Towards a new model of leadership
But heresies like admitting “I don’t know”, honouring rebels and encouraging freaks no longer sound that heretical. Peters’ demand that leaders push their organisations into the “value-added stratosphere”, while also creating new markets, sounds very much like the direction in which Jeff Immelt is trying to lead GE. In an age whose motto should be innovate or die, innovatory leadership is surely essential. The old order rested on hierarchy and the cult of the chief executive. The new order rests on radical initiatives and freer organisational forms.

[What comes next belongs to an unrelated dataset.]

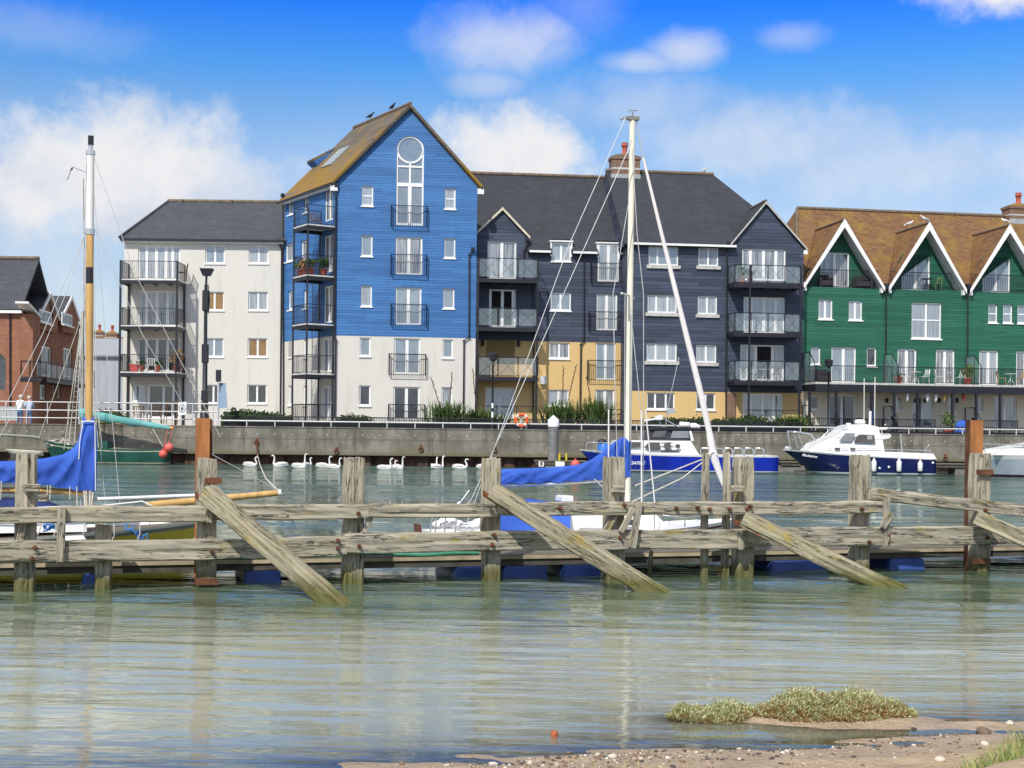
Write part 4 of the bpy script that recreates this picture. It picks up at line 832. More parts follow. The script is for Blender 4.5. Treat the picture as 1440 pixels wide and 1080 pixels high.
def terr2(X, Y):
    return terrain(X, Y) + .012 * (vnoise(X, Y, 5, 1) - .5) + .03 * (vnoise(X, Y, 1.3, 2) - .5) + .006 * (vnoise(X, Y, 17, 3) - .5)
def sand_mat():
    m, t = nt('wet_sand'); g = N(t, 'ShaderNodeNewGeometry'); s = N(t, 'ShaderNodeSeparateXYZ'); L(t, g.outputs['Position'], s.inputs[0]); v = g.outputs['Position']
    n1 = noi(t, v, 2.2, 6, .6); n2 = noi(t, v, 40, 3); n3 = noi(t, v, 9, 5, .7)
    q_ = N(t, 'ShaderNodeMapping'); q_.inputs['Scale'].default_value = (1.2, 7, 7); L(t, v, q_.inputs[0]); n4 = noi(t, q_.outputs[0], 1.6, 5, .7); n5 = noi(t, v, 26, 4, .7)
    h = math_(t, 'ADD', s.outputs[2], math_(t, 'MULTIPLY', math_(t, 'SUBTRACT', n1, .5), .05)); wet = math_(t, 'SUBTRACT', 1, ramp(t, h, .004, .05))
    col = mixc(t, ramp(t, n1, .3, .7), (.42, .31, .185), (.54, .41, .27)); col = mixc(t, math_(t, 'MULTIPLY', ramp(t, n3, .52, .7), .45), col, (.29, .21, .13))
    col = mixc(t, math_(t, 'MULTIPLY', wet, .6), col, mixc(t, n1, (.31, .24, .16), (.38, .30, .205)))
    col = mixc(t, math_(t, 'MULTIPLY', ramp(t, n4, .48, .68), .38), col, (.22, .145, .08)); col = mixc(t, math_(t, 'MULTIPLY', ramp(t, n5, .55, .68), .28), col, (.20, .14, .09))
    b = bsdf(t, col, .5, spec=.4, bump=math_(t, 'ADD', math_(t, 'ADD', n2, n5), math_(t, 'MULTIPLY', n3, 2.5)), bs=.8, bd=.022)
    rg = N(t, 'ShaderNodeMapRange'); rg.inputs[3].default_value = .9; rg.inputs[4].default_value = .28; L(t, wet, rg.inputs[0]); L(t, rg.outputs[0], b.inputs['Roughness']); return m
M['sand'] = sand_mat()
xs = np.concatenate([np.linspace(-60, -9, 20), np.linspace(-8.8, 8.8, 420), np.linspace(9, 60, 20)]); ys = np.concatenate([np.linspace(-40, 5, 30), np.linspace(5.1, 12, 260), np.linspace(12.2, 30, 30)])
X, Y = np.meshgrid(xs, ys); grid_mesh('beach', X, Y, terr2(X, Y), M['sand'])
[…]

Those demand a major shift from hard-nosed command and control (the classic military model) to what Daniel Goleman labelled as “emotional intelligence”, whose chief components are “self-awareness, self-regulation, motivation, empathy and social skill”. Emotional intelligence emerged as star of the show in the Harvard Business Review special on leadership – rightly so, if you believe that, in a world of fragmenting markets and sub-dividing organisations, genuine self-managed teams will be the building blocks of successful business.
In team leadership, all the hard attributes – from authority and purpose to decisiveness and the need to achieve – weigh as heavily as ever. But they will wither with-out the softer qualities – from collaboration and delegation to trust and sharing power. Hard and soft need each other for either to contribute fully to the brave.